━━ Information given
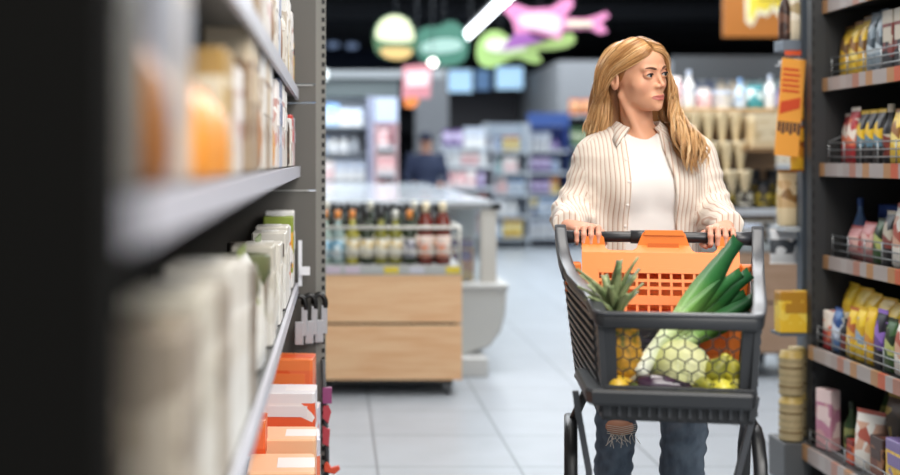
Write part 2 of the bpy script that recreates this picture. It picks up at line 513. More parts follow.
# two stacked rattan-look jars, twice
def rattan(x, y, z, lab):
    o = link('storage_jar', _rj)
    o.location = (x, y, z); tag(o, lab, 'jar', 'stacked tan jars')
r_ = MB()
pr = [(0, .04)] + [(i * .0085, .047 + .0022 * math.sin(i * 1.9)) for i in range(1, 19)] + [(.162, .046), (.166, .040), (.178, .042), (.182, .02)]
r_.lathe(pr, n=24, mids=[0] * 4 + [1] + [0] * 8 + [1] + [0] * 4 + [2] * 3 + [2])
_rj = r_.mesh('storage_jar', [mat('#9c8c68', .6), mat('#6f5a38', .7), mat('#b09858', .4)], True)
rattan(1.838, 5.06, .166, 'tan ribbed jar with gold lid, bottom of the stack at the shelf end')
rattan(1.838, 5.06, .349, 'tan ribbed jar, upper one of the stack at the shelf end')
rattan(1.905, 5.155, .166, 'tan ribbed jar behind the stack, lower one')
rattan(1.905, 5.155, .349, 'tan ribbed jar behind the stack, upper one')
z = .166
BG = 'groceries on the bottom right shelf'
pack('carton', .085, .05, .235, ('#c99a9c', '#b87c92', '#e2c9c6'), (1.925, 4.90, z), rad(-70), 'tall pink carton on the bottom deck of the right shelving', BG, 'carton')
pack('bottle', .06, .06, .2, GR, (1.99, 4.83, z), 0, 'dark green bottle beside the tall pink carton', BG, 'bottle')
pack('carton', .06, .04, .09, RO, (1.93, 4.66, z), rad(-90), 'small bright red carton on the bottom deck', BG, 'carton')
pack('pouch', .12, .07, .22, WH, (1.95, 4.56, z), rad(-60), 'white bag with red print on the bottom deck', BG, 'snack_bag')
pack('pouch', .16, .09, .27, BR, (2.08, 4.60, z), rad(-80), 'dark brown bag with gold top behind the white bag', BG, 'snack_bag')
pack('carton', .11, .06, .15, ('#6b3a2a', '#8a5a3a', '#3a2018'), (1.94, 4.43, z), rad(-90), 'brown carton between white bag and yellow carton', BG, 'carton')
pack('carton', .18, .09, .17, ('#d9a82a', '#e2bd4a', '#7a6a9a'), (1.95, 4.26, z), rad(-90), 'bright yellow carton at the lower right frame corner', BG, 'carton')
pack('pouch', .12, .08, .22, GR, (2.15, 4.85, z), rad(-90), 'dark green bag deep on the bottom deck behind the pink carton', BG, 'snack_bag')

# goods further along the shelves towards the camera, beyond the frame edge
SN = ['second', 'third', 'fourth', 'fifth']
for si, (zs_, xs_) in enumerate(lev[1:]):
    y_ = 4.22 if si in (0, 1) else 4.10
    kk = 0
    while y_ > 3.42:
        pal = [YB2, SL, RD, GR, WH, NV, PK][(kk * 3 + si) % 7]; wd = ['yellow', 'silver grey', 'red', 'dark green', 'white', 'dark blue', 'pink'][(kk * 3 + si) % 7]
        pack('pouch', .10, .08, .20 + .01 * (kk % 3), pal, (xs_ + .09, y_ - .05, zs_ + .046), rad(-90), '%s pouch, %s beyond the frame edge on the %s right shelf' % (wd, ORD[kk], SN[si]), RG + ' ' + SN[si] + ' shelf, near end')
        y_ -= .108; kk += 1
# end-of-aisle hanging shelf with a bottle and a sign (left of the upright)
e = thing('end_display', 'grey end frame with small upper shelf at the right shelving end', 'shelf', (1.9, 5.2, 0))
child(MB().box(1.935, 1.975, 5.20, 5.26, 0, 2.4).box(1.975, 1.985, 5.20, 5.3, 0, 2.4), 'upright', mat('#5b6570', .45, .3), e)
child(MB().box(1.855, 1.934, 5.2, 5.31, 1.755, 1.80), 'shelf_board', mat('#6a7480', .45), e, bevel=.004)
child(MB().box(1.862, 1.93, 5.196, 5.2, 1.735, 1.755), 'price_tag', mat('#d0542a', .4), e)
child(MB().tube([(1.815, 5.13, 1.70), (1.87, 5.14, 1.71), (1.94, 5.20, 1.72)], .005, 6), 'hook', mat('#d5d8da', .3), e, smooth=True)
child(MB().tube([(1.86, 5.30, 1.70), (1.96, 5.30, 1.70)], .004, 6), 'hook', WIRE, e, smooth=True)
child(MB().box(1.87, 1.935, 5.22, 5.4, 1.0, 1.02), 'bracket', mat('#aab0b4', .4), e)
pack('bottle', .05, .05, .24, ('#3a241c', '#6b4a3a', '#20130f'), (1.880, 5.25, 1.80), 0, 'dark brown bottle on the small upper end shelf', 'goods on the end display')
pack('pouch', .07, .06, .26, ('#d8cbb0', '#e6dcc8', '#b09a70'), (1.93, 5.255, 1.80), 0, 'pale cream bag beside the brown bottle on the end shelf', 'goods on the end display')
sg = thing('promotion_sign', 'orange promotion sign hanging at the end of the right shelving', 'sign', (1.856, 5.12, 1.515), rad(6))
sg.rotation_euler = (0, rad(5), rad(8))
MB().box(-.052, .052, -.002, .002, -.20, .2).build('board', mat('#f2a646', .5), sg, bevel=.0008)
t = MB()
rr = random.Random(3)
for k in range(5):
    t.box(-.045, .02 + .02 * rr.random(), -.0035, -.0021, .15 - k * .022, .16 - k * .022)
t.prism([(-.045, -.03), (.04, .0), (.04, .045), (-.045, .02)], -.0036, -.0021)
t.build('red_print', mat('#d5502c', .5), sg)
t2 = MB()
for k in range(6): t2.box(-.048 + k * .017, -.036 + k * .017, -.0035, -.0021, -.1 - .01 * (k % 2), -.06)
t2.build('price_digits', mat('#4a3a3a', .5), sg)
YH = 'yellow packets hanging behind the orange sign'
for k, (xx, zz, lb) in enumerate([(1.905, 1.46, 'upper yellow packet hanging beside the orange sign'), (1.905, 1.25, 'lower yellow packet hanging beside the orange sign')]):
    pack('pillow', .058, .03, .19, ('#dca92c', '#c07e22', '#8a4a18'), (xx, 5.175, zz), 0, lb, YH, 'snack_bag')
pack('pouch', .09, .06, .24, ('#d9c6a0', '#c9a878', '#8a6434'), (1.915, 5.31, 1.02), 0, 'cream pouch with brown oval below the hanging yellow packets', 'goods on the end display')
o = pack('pillow', .12, .03, .15, ('#c9ccd0', '#3b3f46', '#e8e8e8'), (1.905, 5.33, .855), 0, 'white and black packet hanging low at the end display', 'goods on the end display')
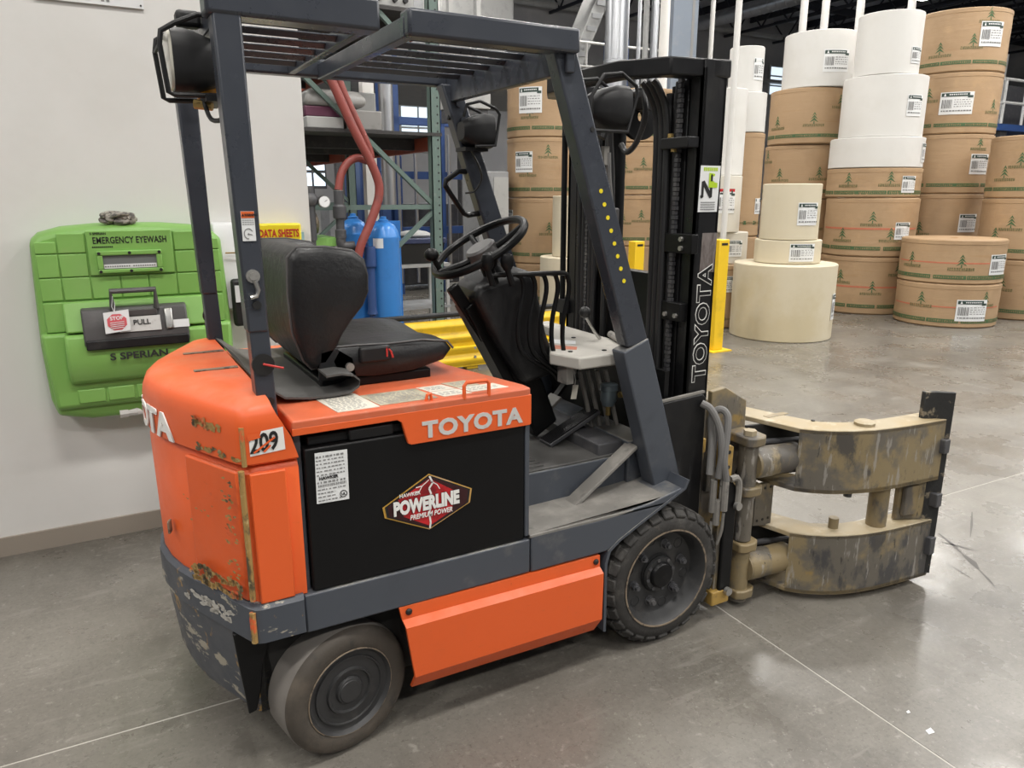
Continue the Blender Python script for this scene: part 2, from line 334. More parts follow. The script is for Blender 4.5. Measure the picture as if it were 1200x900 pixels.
# hall lamps: housings with a diffuser
first = None
for lx, ly in LAMPS:
    e = empty('hall_lamp', (lx, ly, LAMP_Z+.12), 'rectangular hall lamp hung from the dark roof trusses', 'lamp', 'hall lamps under the roof')
    MB().box(lx-.8, lx+.8, ly-.34, ly+.34, LAMP_Z+.06, LAMP_Z+.16).build('lamp_housing', M['palegrey'], e)
    MB().box(lx-.72, lx+.72, ly-.28, ly+.28, LAMP_Z+.02, LAMP_Z+.06).build('diffuser', M['lamp'], e)
    s_ = MB()
    for dx in (-.6, .6): s_.cyl((lx+dx, ly, LAMP_Z+.16), (lx+dx, ly, 8.56), .006, seg=5)
    s_.build('hanger', M['darkmetal'], e)

# ================================================================== BACKGROUND THINGS
def simple(name, mb, mat, label, cat, group=None, bevel=0, angle=35):
    return tag(mb.build(name, mat, bevel=bevel, angle=angle), label, cat, group)
# building column and services beside it
c = empty('steel_column', (8.8, 10.0, 0), 'blue-grey steel H column rising behind the black mast', 'column')
ax = Vector((.88, -.48, 0)).normalized(); ay = Vector((.48, .88, 0)).normalized(); cc = Vector((8.8, 10.0, 4.7))
MB().obox(cc-ax*.17, ax*.17, ay*.025, (0, 0, 4.7)).build('web', M['column'], c)
MB().obox(cc-ay*.0+ax*.0, ax*.025, ay*.28, (0, 0, 4.7)).build('flange', M['columnside'], c)
MB().obox(cc-ax*.35, ax*.025, ay*.28, (0, 0, 4.7)).build('flange', M['column'], c)
MB().obox(cc-ax*.13-ay*.26, ax*.22, ay*.015, (0, 0, 4.7)).build('cover_plate', M['column'], c)
MB().obox((8.7, 10.05, .02), ax*.4, ay*.35, (0, 0, .02)).build('base_plate', M['columnside'], c)
d = MB().lathe([(.235, 0), (.235, 9.3)], (7.82, 10.99, 0), seg=24)
for z in [1.2*i+.55 for i in range(8)]: d.lathe([(.237, 0), (.25, .01), (.25, .07), (.237, .08)], (7.82, 10.99, z), seg=24, capa=False)
simple('round_duct', d, M['galv'], 'wide shiny vertical duct with ribbed joints behind the mast top', 'duct')
for (x, y, r, lab, mt) in [(9.08, 11.9, .048, 'thin pale pipe just beside the wide shiny duct', 'galv'), (9.31, 11.96, .065, 'first of the two bright pipes between duct and column', 'palegrey'),
                         (9.46, 11.86, .085, 'second, wider of the two bright pipes between duct and column', 'galv'), (7.39, 9.04, .086, 'ribbed pale conduit pipe touching the steel column', 'paper_bright'),
                         (9.65, 10.3, .048, 'slim white pipe on the far side of the steel column', 'paper_bright')]:
    simple('vertical_pipe', MB().cyl((x, y, 0), (x, y, 9.2), r, seg=12), M[mt], lab, 'pipe')
simple('vertical_pipe', MB().cyl((4.82, 4.71, 0), (4.82, 4.71, 9.2), .036, seg=12), M['paper_bright'], 'white pole rising right beside the narrow white roll', 'pole')
for k, (x, y, lab) in enumerate([(9.55, 7.95, 'first white pole behind the wide white top roll'), (9.85, 7.75, 'second white pole behind the wide white top roll'), (10.3, 7.4, 'white pole between the two tall white top rolls'), (11.1, 7.0, 'white pole behind the narrowest white top roll')]):
    simple('vertical_pipe', MB().cyl((x, y, 0), (x, y, 6.8), .065, seg=12), M['paper_bright'], lab, 'pole')
# overhead services
sd = MB().cyl((20.2, 9.5, 8.15), (20.2, 25.3, 8.15), .26, seg=20)
for i in range(40): sd.lathe([(.262, 0), (.275, .03), (.262, .06)], (20.2, 9.7+i*.39, 8.15), (0, 1, 0), seg=16, capa=False)
simple('spiral_duct', sd, M['galv'], 'long spiral duct hung beneath the dark roof', 'duct')
simple('roof_pipe', MB().cyl((8, 24.9, 8.75), (41, 24.9, 8.75), .12, seg=10), M['palegrey'], 'pale pipe running along the top of the far wall', 'pipe')
simple('wall_cable_tray', MB().box(22.8, 41, 24.7, 25.1, 6.75, 6.87), M['palegrey'], 'pale cable tray fixed low on the far wall', 'cable tray')

# ---- pallet rack behind the partition
rk = empty('pallet_rack', (.73, 6.3, 0), 'green pallet rack with orange beams beyond the white partition', 'rack')
for x in (-.05, 1.30):
    for y in (5.05, 7.75, 10.4):
        p = MB().box(x-.05, x+.05, y-.045, y-.035, .01, 5.2).box(x-.05, x-.042, y-.045, y+.045, .01, 5.2).box(x+.042, x+.05, y-.045, y+.045, .01, 5.2).build('upright', M['rackgreen'], rk)
        if x > 1 and y < 6:
            h = MB()
            for i in range(62): h.cyl((x+.018, y-.0465, .25+i*.0762), (x+.018, y-.0448, .25+i*.0762), .010, seg=6)
            h.build('holes', M['ink'], p, kind='stuff')
        MB().box(x-.08, x+.08, y-.08, y+.08, 0, .012).build('foot_plate', M['rackgreen'], rk)
for y in (5.05, 7.75, 10.4):
    for z in (.35, 1.53, 2.75, 4.0): MB().box(0, 1.25, y-.02, y+.02, z-.022, z+.022).build('brace', M['rackgreen'], rk)
    MB().bar((1.26, y, 1.56), (.0, y, 2.72), .04, .05, (0, 1, 0)).build('brace', M['rackgreen'], rk)
    MB().bar((1.26, y, 1.48), (.0, y, .4), .04, .05, (0, 1, 0)).build('brace', M['rackgreen'], rk)
    MB().bar((1.26, y, 2.8), (.0, y, 3.95), .04, .05, (0, 1, 0)).build('brace', M['rackgreen'], rk)
for z in (2.06, 3.12):
    for x in (-.05, 1.30):
        for a, b in ((5.1, 7.7), (7.8, 10.35)):
            MB().box(x-.025, x+.025, a, b, z, z+.13).build('beam', M['rackorange'], rk, bevel=.006)
    for a in (5.0, 5.92, 6.84, 7.76, 8.68):
        MB().box(-.12, 1.36, a, a+.9, z+.13, z+.16).build('deck_board', M['darkdeck'], rk)
    for a in (5.5, 6.6, 8.6, 9.6): MB().box(-.02, 1.28, a, a+.06, z+.02, z+.13).build('deck_support', M['darkdeck'], rk)
def carton(name, x0, x1, y0, y1, z0, z1, mat, lab, cat='carton', bevel=.01):
    return simple(name, MB().box(x0, x1, y0, y1, z0, z1), M[mat], lab, cat, bevel=bevel)
ZD = 2.221
carton('white_carton', .08, .42, 5.05, 5.55, ZD, ZD+.10, 'palegrey', 'flat white carton under the plum carton on the rack shelf')
carton('plum_carton', .08, .41, 5.08, 5.53, ZD+.102, ZD+.19, 'purple', 'plum coloured carton on the rack shelf')
carton('white_carton', .45, .78, 5.05, 5.6, ZD, ZD+.17, 'carton', 'pale carton beside the plum carton on the rack shelf')
wp = MB().loft([[(x0, y0, z), (x1, y0, z), (x1, y1, z), (x0, y1, z)] for z, x0, x1, y0, y1 in ((ZD+.192, .08, .62, 5.07, 5.52), (ZD+.26, .09, .66, 5.06, 5.54), (ZD+.33, .12, .60, 5.1, 5.5), (ZD+.35, .2, .5, 5.2, 5.4))])
simple('wrapped_bundle', wp, M['carton'], 'grey shrink-wrapped bundle lying over the cartons on the rack', 'bundle', bevel=.03)
carton('white_carton', .9, 1.2, 6.4, 7.2, ZD, ZD+.5, 'palegrey', 'tall pale carton deeper on the rack shelf behind the hose')
# machine on the upper deck
mc = empty('control_box', (.9, 5.3, 3.28), 'pale grey control box with dark knobs on the upper rack deck', 'control box')
MB().box(.72, 1.12, 5.02, 5.5, 3.282, 3.66).build('housing', M['palegrey'], mc, bevel=.01)
for x in (.78, .93, 1.03): MB().cyl((x, 5.02, 3.34), (x, 4.985, 3.34), .022, seg=12).build('knob', M['ink'], mc)
MB().box(.86, .98, 5.012, 5.02, 3.40, 3.5).build('display', M['label'], mc)
# ---- hose, valves and tanks
def P(*a): return [Vector(p) for p in a]
simple('red_hose', MB().tube(P((.22, 4.92, 2.75), (.30, 4.88, 2.55), (.44, 4.86, 2.22), (.62, 4.86, 1.86), (.655, 4.86, 1.65), (.55, 4.84, 1.39), (.45, 4.83, 1.2), (.40, 4.83, 1.02)), .040, 12, sm=6), M['redhose'], 'thick red hose hanging down in front of the blue tanks', 'hose')
simple('red_hose', MB().tube(P((.33, 4.99, 2.75), (.41, 4.96, 2.5), (.52, 4.95, 2.25), (.62, 4.96, 2.02), (.60, 4.97, 1.95), (.50, 4.97, 1.97), (.40, 4.96, 1.92), (.335, 4.95, 1.82), (.30, 4.94, 1.685)), .036, 12, sm=6), M['redhose'], 'red hose looping over into the grey pipe fitting', 'hose')
vf = empty('valve_pipe', (.30, 4.94, 1.2), 'grey upright valve pipe under the looped red hose', 'valve')
MB().lathe([(.05, 0), (.05, .07), (.038, .08), (.038, .17), (.06, .18), (.06, .28), (.045, .30), (.045, .42)], (.30, 4.94, 1.26), seg=14).build('pipe_body', M['darkmetal'], vf)
MB().tube(P((.30, 4.94, 1.27), (.30, 4.94, 1.21), (.33, 4.94, 1.185), (.42, 4.94, 1.185)), .045, 12, sm=4).build('elbow', M['darkmetal'], vf)
MB().cyl((.30, 4.94, 1.60), (.30, 4.94, 1.685), .043, seg=14).build('clamp_band', M['bolt'], vf)
gp = empty('gauge_pipe', (.05, 4.8, 1.2), 'dark pipe with round pressure gauge beside the partition edge', 'pipe')
MB().tube(P((.03, 4.9, 1.72), (.03, 4.9, 1.6), (.03, 4.9, 1.25)), .04, 10).build('pipe_body', M['darkmetal'], gp)
MB().sph((.03, 4.9, 1.6), .07).build('valve_body', M['darkmetal'], gp)
MB().cyl((.14, 4.88, 1.585), (.14, 4.84, 1.585), .055, seg=18).build('gauge_case', M['chrome'], gp)
MB().cyl((.14, 4.842, 1.585), (.14, 4.836, 1.585), .047, seg=18).build('gauge_dial', M['label'], gp)
MB().bar((.14, 4.8355, 1.585), (.165, 4.8355, 1.60), .001, .004, (0, 0, 1)).build('gauge_needle', M['ink'], gp)
MB().cyl((.05, 4.9, 1.6), (.13, 4.86, 1.585), .012, seg=6).build('gauge_stem', M['brass'], gp)
MB().cyl((.03, 4.9, .0), (.03, 4.9, 1.25), .03, seg=10).build('riser', M['darkmetal'], gp)
def tank(x, y, r, z1, lab):
    t = empty('blue_tank', (x, y, 0), lab, 'tank')
    MB().lathe([(r, .05), (r, z1-.17), (r*1.012, z1-.165), (r*1.012, z1-.155), (r, z1-.15), (r*.93, z1-.10), (r*.74, z1-.05), (r*.4, z1-.02), (.001, z1-.012)], (x, y, 0), seg=28).build('tank_body', M['tankblue'], t)
    MB().lathe([(.05, 0), (.05, .03), (.03, .04), (.03, .06), (.001, .065)], (x, y, z1-.03), seg=14).build('tank_cap', M['tankblue'], t)
    MB().lathe([(r*.9, 0), (r*.9, .06)], (x, y, 0), seg=24).build('tank_foot', M['darkmetal'], t)
    return t
t1 = tank(.725, 4.98, .145, 1.415, 'blue tank with white label standing in front of blue board')
a0 = math.atan2(CAMP.y-4.98, CAMP.x-.725)
MB().patch((.725, 4.98), .146, a0-.75, a0-.05, 1.16, 1.25, 5).build('paper_label', M['label'], t1)
tank(.52, 5.25, .135, 1.44, 'blue tank behind the hanging red hose')
bf = empty('blue_filter', (.55, 4.86, 0), 'blue filter head on a pipe between the two blue tanks', 'filter')
MB().lathe([(.05, .55), (.04, .6), (.04, .98), (.055, 1.0), (.055, 1.13), (.05, 1.18)], (.545, 4.87, 0), seg=16).build('filter_body', M['steelblue'], bf)
MB().cyl((.545, 4.87, 0), (.545, 4.87, .56), .03, seg=10).build('filter_stem', M['steelblue'], bf)
simple('blue_board', MB().box(.66, .955, 5.14, 5.17, .0, 1.40), M['tankblue'], 'flat blue board standing behind the front blue tank', 'panel')
gt = empty('green_bench', (-.1, 5.4, 0), 'bench with green top beside the partition edge', 'bench')
MB().box(-.5, .36, 5.25, 5.8, 1.17, 1.25).build('bench_top', M['eyegreen'], gt)
for x in (-.45, .3):
    for y in (5.3, 5.75): MB().box(x-.03, x+.03, y-.03, y+.03, 0, 1.17).build('leg', M['darkmetal'], gt)
simple('dusty_motor', MB().lathe([(.05, 0), (.11, .02), (.12, .12), (.11, .26), (.06, .28)], (-.05, 5.45, 1.365), (1, 0, .1), 16), M['rust'], 'rusty motor lying on the green bench', 'motor')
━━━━
**Stated task:** Going down the listing above, begin printing at the line with "Continue the Blender" and finish with the line with "s_.build('hanger', M['darkmetal'], e)", exactly as they appear.

**In response:**
Continue the Blender Python script for this scene: part 2, from line 334. More parts follow. The script is for Blender 4.5. Measure the picture as if it were 1200x900 pixels.
# hall lamps: housings with a diffuser
first = None
for lx, ly in LAMPS:
    e = empty('hall_lamp', (lx, ly, LAMP_Z+.12), 'rectangular hall lamp hung from the dark roof trusses', 'lamp', 'hall lamps under the roof')
    MB().box(lx-.8, lx+.8, ly-.34, ly+.34, LAMP_Z+.06, LAMP_Z+.16).build('lamp_housing', M['palegrey'], e)
    MB().box(lx-.72, lx+.72, ly-.28, ly+.28, LAMP_Z+.02, LAMP_Z+.06).build('diffuser', M['lamp'], e)
    s_ = MB()
    for dx in (-.6, .6): s_.cyl((lx+dx, ly, LAMP_Z+.16), (lx+dx, ly, 8.56), .006, seg=5)
    s_.build('hanger', M['darkmetal'], e)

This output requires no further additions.